Pero también, en la década de los noventa, otro sabio advirtió que era inminente el colapso del rentismo petrolero, como tipo de capitalismo específico de nuestra dependencia. Y antes, por allá por los setenta, otros sabios, Domingo Alberto Rangel y Pérez Alfonzo, advertían del “efecto Venezuela” que dejaría en ruinas nuestro respeto propio, nuestra moral pública, nuestra confianza ¿Acaso ese retorno a las concesiones petroleras gomecistas que significa la contratación de Chevrón, no nos devuelven atrás, mucho muy atrás, de esos fracasos? ¿Acaso acabar con los derechos laborales no nos devolvió a la primera década del siglo XX? ¿Cuáles son las consecuencias de habernos desindustrializado tanto, hasta volver a ser el país exportador de materia prima de siempre?  El salto atrás ha sido terrible.

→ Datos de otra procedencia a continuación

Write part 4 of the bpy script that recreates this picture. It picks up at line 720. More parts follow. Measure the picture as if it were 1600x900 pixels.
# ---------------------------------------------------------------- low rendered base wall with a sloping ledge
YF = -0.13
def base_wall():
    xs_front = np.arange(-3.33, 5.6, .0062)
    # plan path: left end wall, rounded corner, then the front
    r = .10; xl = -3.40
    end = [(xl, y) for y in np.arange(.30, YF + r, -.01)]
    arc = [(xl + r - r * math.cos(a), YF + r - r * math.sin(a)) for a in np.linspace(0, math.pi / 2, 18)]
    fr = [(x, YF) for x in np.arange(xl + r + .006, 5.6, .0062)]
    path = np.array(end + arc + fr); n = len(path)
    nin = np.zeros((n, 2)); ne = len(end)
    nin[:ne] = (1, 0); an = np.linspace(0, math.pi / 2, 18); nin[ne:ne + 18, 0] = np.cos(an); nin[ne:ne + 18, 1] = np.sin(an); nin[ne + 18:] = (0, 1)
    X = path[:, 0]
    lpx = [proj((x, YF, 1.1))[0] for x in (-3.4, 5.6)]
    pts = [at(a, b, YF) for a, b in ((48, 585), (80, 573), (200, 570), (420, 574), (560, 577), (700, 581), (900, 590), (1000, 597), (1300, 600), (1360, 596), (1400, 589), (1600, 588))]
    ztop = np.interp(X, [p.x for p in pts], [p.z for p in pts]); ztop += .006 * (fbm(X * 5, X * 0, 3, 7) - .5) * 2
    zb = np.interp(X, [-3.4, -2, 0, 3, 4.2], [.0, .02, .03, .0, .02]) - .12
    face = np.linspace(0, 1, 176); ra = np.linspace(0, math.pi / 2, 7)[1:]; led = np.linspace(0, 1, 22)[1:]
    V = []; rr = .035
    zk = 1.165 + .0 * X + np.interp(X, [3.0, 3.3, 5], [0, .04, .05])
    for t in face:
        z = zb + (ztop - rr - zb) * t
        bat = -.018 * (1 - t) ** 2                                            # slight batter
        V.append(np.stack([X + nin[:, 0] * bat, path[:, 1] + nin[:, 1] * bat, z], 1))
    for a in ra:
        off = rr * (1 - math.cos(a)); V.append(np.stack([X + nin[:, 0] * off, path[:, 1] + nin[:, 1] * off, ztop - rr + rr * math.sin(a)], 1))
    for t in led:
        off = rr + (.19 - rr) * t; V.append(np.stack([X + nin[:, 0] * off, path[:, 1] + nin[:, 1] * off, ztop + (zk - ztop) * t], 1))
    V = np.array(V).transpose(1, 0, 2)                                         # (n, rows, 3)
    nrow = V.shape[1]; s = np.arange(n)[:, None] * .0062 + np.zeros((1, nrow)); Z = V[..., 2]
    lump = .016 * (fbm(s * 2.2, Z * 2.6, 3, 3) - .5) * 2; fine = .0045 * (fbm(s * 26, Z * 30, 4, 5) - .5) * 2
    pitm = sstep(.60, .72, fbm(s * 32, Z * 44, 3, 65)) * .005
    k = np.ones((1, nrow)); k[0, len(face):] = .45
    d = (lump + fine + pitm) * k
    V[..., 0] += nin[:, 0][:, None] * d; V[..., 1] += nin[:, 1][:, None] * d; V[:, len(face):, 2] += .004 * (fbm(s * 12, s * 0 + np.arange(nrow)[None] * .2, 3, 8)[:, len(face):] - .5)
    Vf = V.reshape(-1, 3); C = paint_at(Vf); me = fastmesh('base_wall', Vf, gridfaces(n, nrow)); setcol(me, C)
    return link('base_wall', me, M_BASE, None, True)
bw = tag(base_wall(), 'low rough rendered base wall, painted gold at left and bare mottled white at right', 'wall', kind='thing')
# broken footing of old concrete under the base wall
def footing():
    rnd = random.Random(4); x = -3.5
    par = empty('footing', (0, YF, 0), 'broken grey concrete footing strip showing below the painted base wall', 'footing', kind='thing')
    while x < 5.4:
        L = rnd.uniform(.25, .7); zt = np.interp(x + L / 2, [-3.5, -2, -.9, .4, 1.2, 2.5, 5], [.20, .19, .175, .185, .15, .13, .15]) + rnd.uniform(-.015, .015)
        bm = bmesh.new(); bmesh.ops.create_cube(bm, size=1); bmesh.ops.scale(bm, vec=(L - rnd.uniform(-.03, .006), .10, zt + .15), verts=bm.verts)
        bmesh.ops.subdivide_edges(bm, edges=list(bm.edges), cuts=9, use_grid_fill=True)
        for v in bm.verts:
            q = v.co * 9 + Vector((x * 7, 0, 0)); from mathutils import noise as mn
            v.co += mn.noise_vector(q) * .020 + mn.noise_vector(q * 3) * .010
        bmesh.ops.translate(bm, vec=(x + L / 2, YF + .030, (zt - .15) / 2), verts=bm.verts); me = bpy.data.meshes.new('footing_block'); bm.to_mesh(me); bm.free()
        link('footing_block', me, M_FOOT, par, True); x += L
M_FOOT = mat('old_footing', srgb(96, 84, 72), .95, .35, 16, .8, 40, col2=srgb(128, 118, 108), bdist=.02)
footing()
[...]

Simplificando, esta situación es una monumental crisis histórica que es resultado del fracaso de un proyecto de país. Tendré que usar un concepto refinado: se trata de un fractal, una figura geométrica que se reitera a cualquier nivel o escala. Porque ese “estilo de gerencia” autoritario y patrimonialista, que consiste en apropiarse para sí lo que es de todos y además patear hacia abajo y adular hacia arriba, se en todos los pisos y en todas las escalas, desde el gabinete ejecutivo, en las Fuerzas Armadas, en las altas cumbres del Poder, pero también en los vecindarios, en las calles, en los organismos municipales, tribunalicios, muchas veces en el CLAP, organismo que no se sabe si es del Estado o del Partido, que no es lo mismo, pero es igual. El abuso se ha generalizado. El maltrato es el espejo de nuestra degeneración.

Ojalá no se cumpla la maldita profecía del gran historiador Caballero, reiterado como amenaza por Rodríguez y el propio Maduro: la guerra civil. Ojalá se escuche la breve lección de Lula: el que pierde, se va. Que se lleguen a acuerdos para hacer funcionar la Constitución. Ella es hoy nuestro salvavidas para nuestro autorrespeto, después de los insultos de Trump que repiten, también como un fractal, en todas las escalas y niveles, desde los vecindarios de Perú, Chile y otros países “hermanos”, hasta los salones donde los jefes de las grandes Potencias, ahora a nombre de una supuesta “multipolaridad” geopolítica, se reparten el mundo.